Sometimes I feel as if I'd spent the first half of my life being told, without any obvious evidence, that anything run publicly, by government or the council or whatever, had to be better than anything run commercially; and the second half being told, equally without any evidence, that anything run for private profit must be better - and evidence of the fallacy of this pious belief piles up all the time.
Katharine Whitehorn on The God That Failed.
This is where the idea of the new Tories so falls down. It's not that Cameron and his supporters don't mean what they say - they plainly do, and it's not that he's a shallow salesman, which he is, but then so was Blair. It's that their ideas are contradictory, flawed and less likely to work than Labour's.
Septicisle wonders whether the New Tories have any more of a clue than New Labour.
There are of course other differences between Kosovo and the regions of Georgia that call for independence or union with Russia. Thus Russia is not known to have a huge military base there named after a hero of the invasion of Afghanistan, comparable to Camp Bondsteel in Kosovo, named after a Vietnam war hero and presumably part of the vast US basing system aimed at the Middle East energy-producing regions.
You know what you're going to get with a Noam Chomsky foreign policy article.
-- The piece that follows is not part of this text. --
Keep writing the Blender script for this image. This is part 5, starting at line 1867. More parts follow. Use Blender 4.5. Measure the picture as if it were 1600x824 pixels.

And this one on fears of a Second Cold War will doubtless engage and infuriate as much as ever.
The Mail has a symbiotic relationship with many of its readers; they feed off the constant harping on about stealth taxes whilst the paper gets kudos for fighting for the poor motorist. Even behaviour that would normally set Mail-ites gnashing collective teeth such as law-breaking, vandalism and non-payment of taxes is seemingly condoned.
Eric the Fish meets up with an old friend - Councillor Chris Cooke, he of the "man attacked by a hedgehog in New Zealand is Gordon Brown's fault somehow" infamy.
The photgraphs have led some to believe that Cole is in fact human, and therefore susceptible to the same forces of nature as ordinary people.
The Quail on the Mail's shock report about a celebrity having once been young.
Everything in the media starts from the assumption that 'We mean well,' and from the unspoken, indeed unthought, assumption that this claim need never be questioned. This isn't just a matter of choice - career success depends on it.
I love this article from Medialens on why journalists automatically ascribe benign motivations to 'friendly' countries but hostile ones to the Bad Old Bear.
Often, the privileged will defend their place merely with a visceral howl of "It's mine!" For example, David Cameron's relative Harry Mount has written an angry article asking, "What's wrong with keeping Oxford within the family?" He admits his success at his interview was "staggeringly unfair" but went on to say the only problem is rich people can't buy preference for their children outright with "donations."
Johann Hari on the howls of protest that follow any attempt to take Oxbridge places away from the privileged private schools.
Here, nestled away, halfway through their gushing barrage of data and facts, was an unmarked confession: this entire news story was based on nothing more than random variation.
Ben Goldacre on a perfectly pointless bit of churnalism dressed up as research.
Related posts:



September 12th, 2008 - 12:42
There’s only one problem with Chomsky’s point there: the Russians contribute to KFOR and therefore indeed have a military base in Kosovo. (Camp Bondsteel, meanwhile, lacks that essential feature for being an airbase designed to something something oil – a runway.)